Since 1954, thousands of volunteers in the Christmas-crazy town of North Pole have run the heart-warming tradition of replying to letters addressed "Santa Claus, The North Pole" forwarded to them by the USPS. But no more.
Officials cut the tradition after an "Operation Santa" volunteer working on the programme in Maryland was revealed last year to be a registered sex offender.
Doug Isaacson, mayor of North Pole -- where streets have been given names like Santa Claus Lane or St Nicholas Drive -- slammed the move as "Grinch-like."
He noted that in five decades the letters -- some 150,000 last year -- have been answered without incident.
"North Pole, Alaska, is known as the city where the spirit of Christmas lives year round," Isaacson lamented to CNN today.

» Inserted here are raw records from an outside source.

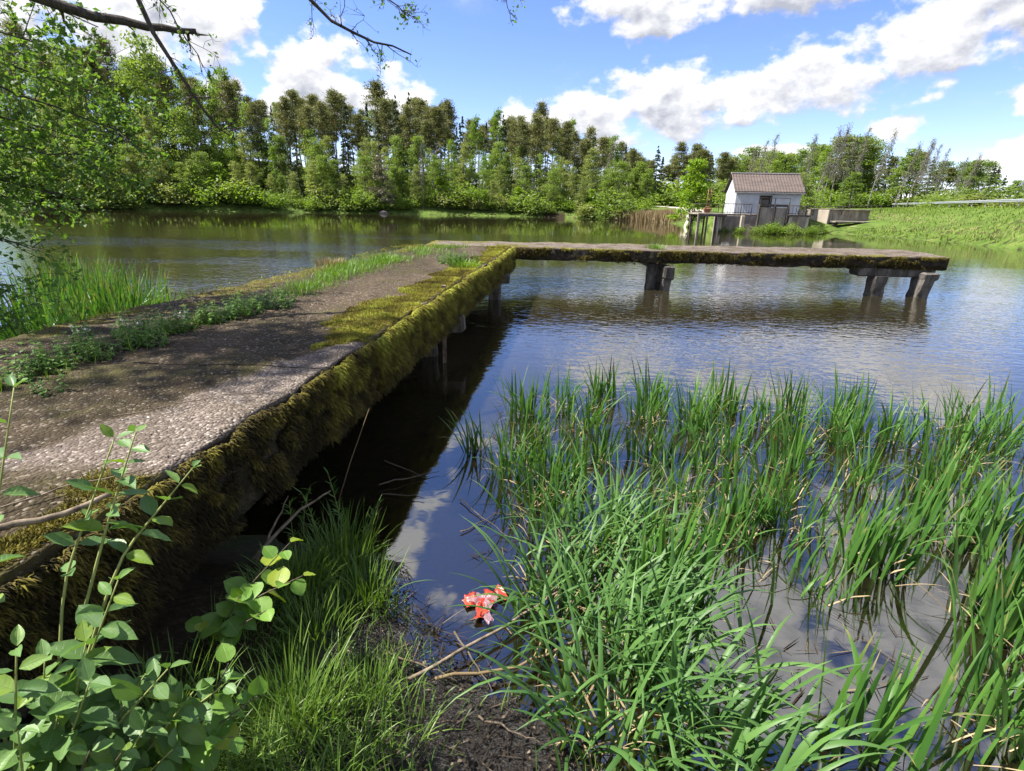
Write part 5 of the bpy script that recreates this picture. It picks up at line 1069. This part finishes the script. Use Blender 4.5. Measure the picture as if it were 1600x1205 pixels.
stick([(-1.62, 1.36, 1.02), (-1.44, 1.52, 1.01), (-1.36, 1.62, 1.03)], .012, .008, 'short broken grey stick lying on the near corner of the jetty')
stick([(-1.75, 1.5, 1.0), (-1.6, 1.7, 1.0), (-1.42, 1.86, .99)], .003, .002, 'thin twig lying across the moss at the jetty corner')
stick([(-1.9, 2.4, .98), (-1.55, 2.75, .985), (-1.3, 2.8, .97)], .003, .0015, 'fine twig on the bare gravelly part of the deck')
stick([(-1.32, 2.35, .22), (-1.16, 2.62, .36), (-1.02, 2.72, .42)], .012, .004, 'forked dead branch standing by the jetty flank'); stick([(-1.30, 2.36, .22), (-1.24, 2.68, .40)], .010, .003, 'dead branch stub beside the forked branch at the flank')
stick([(-.42, 1.78, .06), (.0, 2.12, .05), (.30, 2.34, .10)], .009, .006, 'long tan dead reed stalk lying across the mud below the red wrapper', 'dead_wood')
stick([(-.30, 1.80, .05), (.05, 1.88, .05), (.32, 1.98, .10)], .008, .006, 'short tan dead stalk at the foot of the arching reeds', 'reed_dead')
for k, p in enumerate([[(-.55, 1.95, .05), (-.2, 1.8, .05)], [(-.95, 3.5, .03), (-.55, 3.75, .02)], [(-1.0, 3.9, .02), (-.62, 3.62, .02)], [(-.9, 3.4, .02), (-.6, 3.35, .02)], [(-.35, 3.35, .015), (.0, 2.9, .02)], [(-.3, 2.95, .015), (-.05, 3.2, .015)], [(-.25, 2.1, .03), (-.05, 1.75, .05)], [(-.1, 1.62, .06), (.15, 1.5, .07)], [(-.45, 1.55, .07), (-.15, 1.6, .06)], [(.35, 2.6, .015), (.0, 2.5, .01)]]):
    stick(p, .004 + .003 * rng.random(), .002, 'thin dark stick lying in the mud and shallow water beside the jetty', mt='stem_woody', group='sticks in the shallows')
b = MB(); N = 3200; x = -.95 + 1.5 * rng.random(N); y = 1.2 + 1.5 * rng.random(N); d = pond_sd(x, y); ok = (d > -.06) & ((x > -.75) | (d < .2)); x, y = x[ok], y[ok]; N = len(x)
leafquads(b, np.stack([x, y, np.maximum(H(x, y), .004) + .006 + .012 * rng.random(N)], -1), .012 + .026 * rng.random(N) ** 2, .008 + .012 * rng.random(N), axis=np.column_stack([rng.normal(0, 1, (N, 2)), rng.normal(0, .15, N)]), tint=rng.random(N), updown=3.0)
blades(b, np.stack([x[:500], y[:500], np.maximum(H(x[:500], y[:500]), .004) + .008], -1), .08 + .16 * rng.random(500), rng.random(500) * 6.28, np.full(500, 1.45), rng.normal(.05, .08, 500), np.full(500, .004), segs=3, twist=.5)
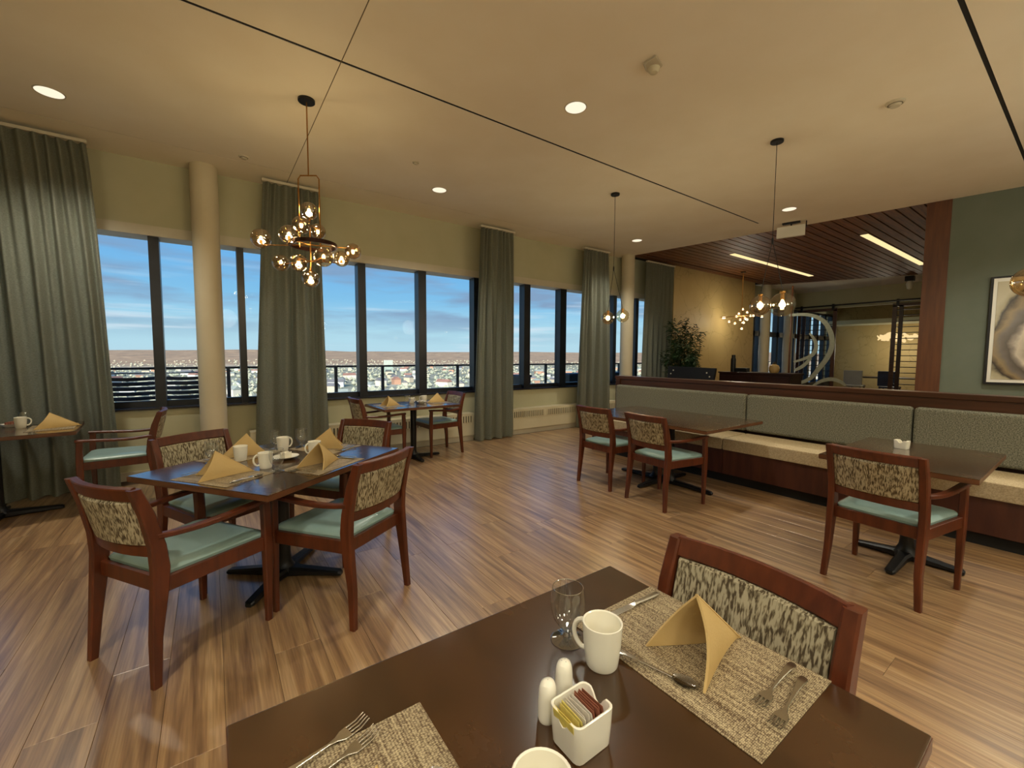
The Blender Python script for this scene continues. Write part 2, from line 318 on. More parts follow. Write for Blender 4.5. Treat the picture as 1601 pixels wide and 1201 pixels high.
def loft(bm, rings, cap=True, closed=True):
    vr = [[bm.verts.new(p) for p in r] for r in rings]
    n = len(vr[0])
    for a, b in zip(vr, vr[1:]):
        for i in range(n if closed else n - 1):
            bm.faces.new((a[i], a[(i + 1) % n], b[(i + 1) % n], b[i]))
    if cap and closed:
        bm.faces.new(vr[0][::-1]); bm.faces.new(vr[-1])
    return vr
def rring(c, u, v, hu, hv, ch=.2):
    """chamfered rectangle ring round c"""
    c = Vector(c); u = Vector(u).normalized(); v = Vector(v).normalized(); k = min(hu, hv) * ch
    return [c + u * a + v * b for a, b in ((hu - k, -hv), (hu, -hv + k), (hu, hv - k), (hu - k, hv), (-hu + k, hv), (-hu, hv - k), (-hu, -hv + k), (-hu + k, -hv))]
def cring(c, u, v, r, n=10, r2_=None):
    c = Vector(c); u = Vector(u).normalized(); v = Vector(v).normalized(); r2_ = r if r2_ is None else r2_
    return [c + u * r * math.cos(2 * PI * i / n) + v * r2_ * math.sin(2 * PI * i / n) for i in range(n)]
def tube(bm, pts, r, n=8):
    pts = [Vector(p) for p in pts]; rings = []
    t0 = (pts[1] - pts[0]).normalized(); a = Vector((0, 0, 1)) if abs(t0.z) < .9 else Vector((1, 0, 0)); u = t0.cross(a).normalized()
    for i, p in enumerate(pts):
        t = (pts[min(i + 1, len(pts) - 1)] - pts[max(i - 1, 0)]).normalized()
        u = (u - t * u.dot(t)).normalized(); v = t.cross(u)
        rr = r[i] if isinstance(r, (list, tuple)) else r
        rings.append(cring(p, u, v, rr, n))
    loft(bm, rings)
def lathe(bm, prof, n=24, c=(0, 0, 0), sx=1, sy=1, cap=False):
    rings = [[Vector((c[0] + r * sx * math.cos(2 * PI * i / n), c[1] + r * sy * math.sin(2 * PI * i / n), c[2] + z)) for i in range(n)] for r, z in prof]
    loft(bm, rings, cap=cap)
def sphere(bm, c, r, seg=20, rings=12):
    g = bmesh.ops.create_uvsphere(bm, u_segments=seg, v_segments=rings, radius=r)
    for v in g['verts']: v.co += Vector(c)
def lamp_pt(name, loc, power, col=WARM, r=.03, parent=None):
    d = bpy.data.lights.new(name, 'POINT'); d.energy = power; d.color = col; d.shadow_soft_size = r
    o = bpy.data.objects.new(name, d); COL.objects.link(o); o.location = loc
    if parent: o.parent = parent
    return o
def prism(bm, poly, z0, z1):
    a = [bm.verts.new((x, y, z0)) for x, y in poly]; b = [bm.verts.new((x, y, z1)) for x, y in poly]
    n = len(poly); bm.faces.new(a[::-1]); bm.faces.new(b)
    for i in range(n): bm.faces.new((a[i], a[(i + 1) % n], b[(i + 1) % n], b[i]))

# ------------------------------------------------------------------ key dimensions
H = 3.545
WY = 6.26                       # inner face of the window wall
BL, BR = Vector((7.35, 6.141)), Vector((8.193, 1.316))   # bulkhead line where white ceiling meets wood ceiling
BD = (BR - BL).normalized()
def bline(y): return BL.x + (y - BL.y) * (BR.x - BL.x) / (BR.y - BL.y)
FL, FR = Vector((13.53, 6.18)), Vector((14.95, 2.85))
def fline(y): return FL.x + (y - FL.y) * (FR.x - FL.x) / (FR.y - FL.y)
X_L, Y_B = -3.6, -3.6

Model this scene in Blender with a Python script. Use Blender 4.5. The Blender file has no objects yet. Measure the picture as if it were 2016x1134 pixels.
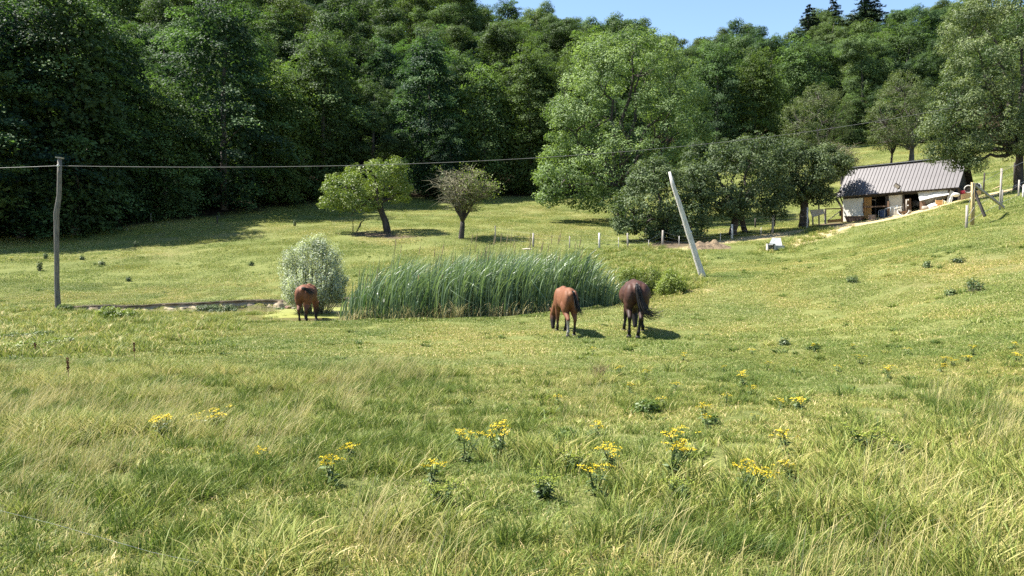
import bpy, bmesh, math, random
import numpy as np
from mathutils import Vector, Matrix, Euler

rng = np.random.default_rng(7)
random.seed(7)
S = bpy.context.scene
COL = S.collection

# ------------------------------------------------------------------ camera, sky, sun, exposure
F = 1456.0            # focal length in photo pixels (photo 2016 x 1134)
CZ = 2.75             # eye height above the pond
HORIZON = 480.0
PITCH = math.atan((567 - HORIZON) / F)
cam_d = bpy.data.cameras.new('camera')
cam_d.sensor_width = 36.0
cam_d.lens = 36.0 * F / 2016.0
cam_d.clip_start = 0.1
cam_d.clip_end = 3000
cam = bpy.data.objects.new('camera', cam_d)
cam.location = (0, 0, CZ)
cam.rotation_euler = (math.pi / 2 - PITCH, 0, 0)
COL.objects.link(cam)
S.camera = cam

SUN_EL = math.radians(56)
SUN_AZ = (-0.97, 0.22)            # horizontal direction towards the sun
world = bpy.data.worlds.new("World")
S.world = world
world.use_nodes = True
wn = world.node_tree.nodes
sky_tex = wn.new('ShaderNodeTexSky')
sky_tex.sky_type = 'NISHITA'
sky_tex.sun_disc = False
sky_tex.sun_elevation = SUN_EL
sky_tex.sun_rotation = math.atan2(SUN_AZ[0], SUN_AZ[1])
sky_tex.altitude = 200
sky_tex.air_density = 1.15
sky_tex.dust_density = 0.3
sky_tex.ozone_density = 3.5
wn['Background'].inputs[1].default_value = 0.075
world.node_tree.links.new(sky_tex.outputs[0], wn['Background'].inputs[0])
sun_d = bpy.data.lights.new('sun', 'SUN')
sun_d.energy = 5.0
sun_d.angle = math.radians(0.53)
sun_d.color = (1.0, 0.95, 0.86)
sun = bpy.data.objects.new('sun', sun_d)
_n = math.hypot(*SUN_AZ)
to_sun = Vector((SUN_AZ[0] / _n * math.cos(SUN_EL), SUN_AZ[1] / _n * math.cos(SUN_EL), math.sin(SUN_EL)))
sun.rotation_euler = to_sun.to_track_quat('Z', 'Y').to_euler()
sun.location = to_sun * 200
COL.objects.link(sun)
S.view_settings.view_transform = 'Standard'
S.view_settings.look = 'None'
S.view_settings.gamma = 1
S.view_settings.use_curve_mapping = False
S.view_settings.exposure = 1.66
S.render.engine = 'CYCLES'
S.cycles.use_denoising = False
S.cycles.sample_clamp_indirect = 4.0
S.cycles.max_bounces = 6
S.cycles.diffuse_bounces = 3
S.cycles.glossy_bounces = 2
S.cycles.transmission_bounces = 4
S.cycles.transparent_max_bounces = 4

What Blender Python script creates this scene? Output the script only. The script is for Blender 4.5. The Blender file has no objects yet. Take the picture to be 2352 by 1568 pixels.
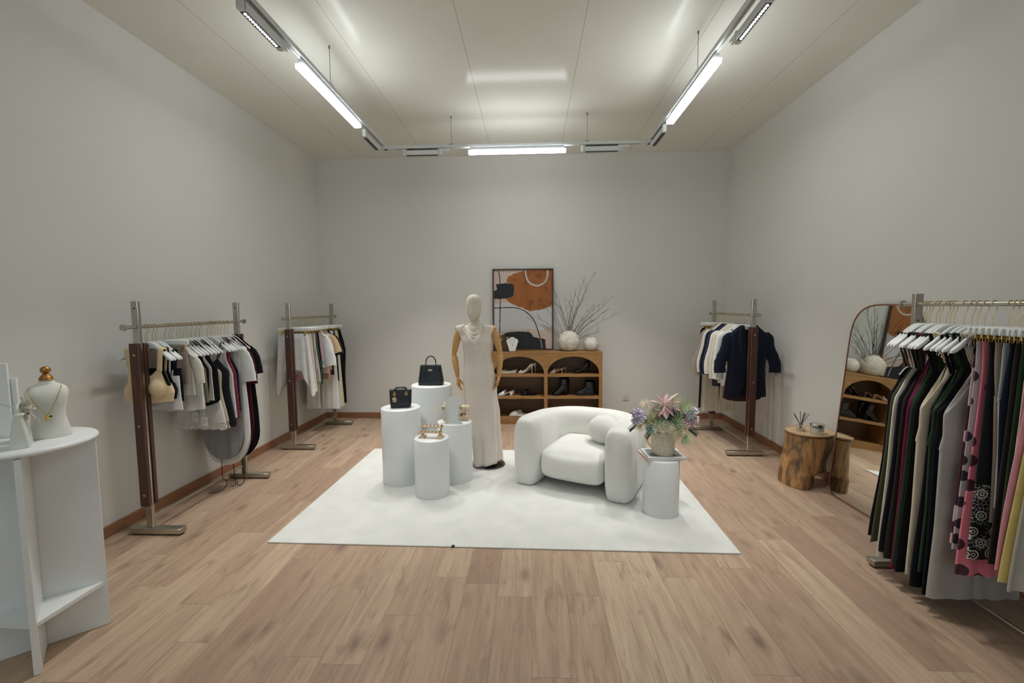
import bpy, math, random
from mathutils import Vector, Matrix
R = random.Random(7)
PI = math.pi
scene = bpy.context.scene
COL = scene.collection
scene.view_settings.view_transform = 'Standard'
scene.view_settings.look = 'None'
scene.view_settings.gamma = 1.0
scene.view_settings.exposure = 0.0
scene.cycles.use_denoising = True
scene.cycles.max_bounces = 8
scene.cycles.diffuse_bounces = 5
scene.cycles.glossy_bounces = 4
scene.cycles.transmission_bounces = 6
scene.cycles.sample_clamp_indirect = 6.0
scene.cycles.caustics_reflective = False
scene.cycles.caustics_refractive = False

# ------------------------------------------------------------------ materials
def lin(v):
    v /= 255.0
    return v / 12.92 if v <= 0.04045 else ((v + 0.055) / 1.055) ** 2.4
def C(r, g, b):
    return (lin(r), lin(g), lin(b), 1.0)
class NT:
    def __init__(s, name):
        s.m = bpy.data.materials.new(name); s.m.use_nodes = True
        s.t = s.m.node_tree; s.t.nodes.clear()
        s.out = s.t.nodes.new('ShaderNodeOutputMaterial')
    def n(s, typ, ins=None, **kw):
        nd = s.t.nodes.new('ShaderNode' + typ)
        for k, v in kw.items(): setattr(nd, k, v)
        for k, v in (ins or {}).items(): s.set(nd, k, v)
        return nd
    def set(s, nd, k, v):
        sock = nd.inputs[k]
        if isinstance(v, tuple) and len(v) == 2 and hasattr(v[0], 'outputs'): s.t.links.new(v[0].outputs[v[1]], sock)
        elif hasattr(v, 'outputs'): s.t.links.new(v.outputs[0], sock)
        else: sock.default_value = v
    def math(s, op, a, b=0.0, c=0.0):
        return s.n('Math', {0: a, 1: b, 2: c}, operation=op)
    def ramp(s, fac, stops, interp='LINEAR'):
        nd = s.n('ValToRGB', {0: fac}); cr = nd.color_ramp; cr.interpolation = interp
        while len(cr.elements) > 1: cr.elements.remove(cr.elements[-1])
        cr.elements[0].position, cr.elements[0].color = stops[0]
        for p, c in stops[1:]:
            e = cr.elements.new(p); e.color = c
        return nd
    def mix(s, fac, a, b, blend='MIX'):
        nd = s.n('Mix', data_type='RGBA', blend_type=blend)
        s.set(nd, 0, fac); s.set(nd, 6, a); s.set(nd, 7, b)
        return (nd, 2)
    def bsdf(s, col, rough=0.6, metal=0.0, bump=None, bs=0.1, bd=0.01, **kw):
        p = s.n('BsdfPrincipled', {'Base Color': col, 'Roughness': rough, 'Metallic': metal})
        for k, v in kw.items(): s.set(p, k.replace('_', ' '), v)
        if bump is not None:
            b = s.n('Bump', {'Strength': bs, 'Distance': bd, 'Height': bump}); s.set(p, 'Normal', b)
        s.t.links.new(p.outputs[0], s.out.inputs[0])
        return p
    def obj(s, scale=(1, 1, 1), kind='Object'):
        tc = s.n('TexCoord'); mp = s.n('Mapping', {'Vector': (tc, kind), 'Scale': scale})
        return mp
MATS = {}
def plain(name, col, rough=0.6, metal=0.0, nscale=40.0, namt=0.05, bs=0.0, bd=0.003, **kw):
    """solid material with a little procedural tone variation"""
    if name in MATS: return MATS[name]
    k = NT(name); v = k.obj()
    nz = k.n('TexNoise', {'Vector': v, 'Scale': nscale, 'Detail': 3.0})
    d = tuple(min(1, x * (1 - namt)) for x in col[:3]) + (1,); u = tuple(min(1, x * (1 + namt)) for x in col[:3]) + (1,)
    c = k.ramp((nz, 0), [(0.3, d), (0.7, u)])
    k.bsdf(c, rough, metal, bump=(nz, 0) if bs else None, bs=bs, bd=bd, **kw)
    MATS[name] = k.m; return k.m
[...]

The new policy is a privacy issue, safeguarding young children from their personal information being given out, said Postal Service spokesman Ernie Swanson.
"There's been concern on the part of outsiders about the Postal Service just handing out this information to people and what could happen," he told the Fairbanks Daily News-Miner.
Isaacson said children could still get around the new policy by addressing letters to a specific address in his town of 2,100: "Santa Claus House, North Pole, Alaska" or even simply the city hall, and they will get a reply with a North Pole postmark.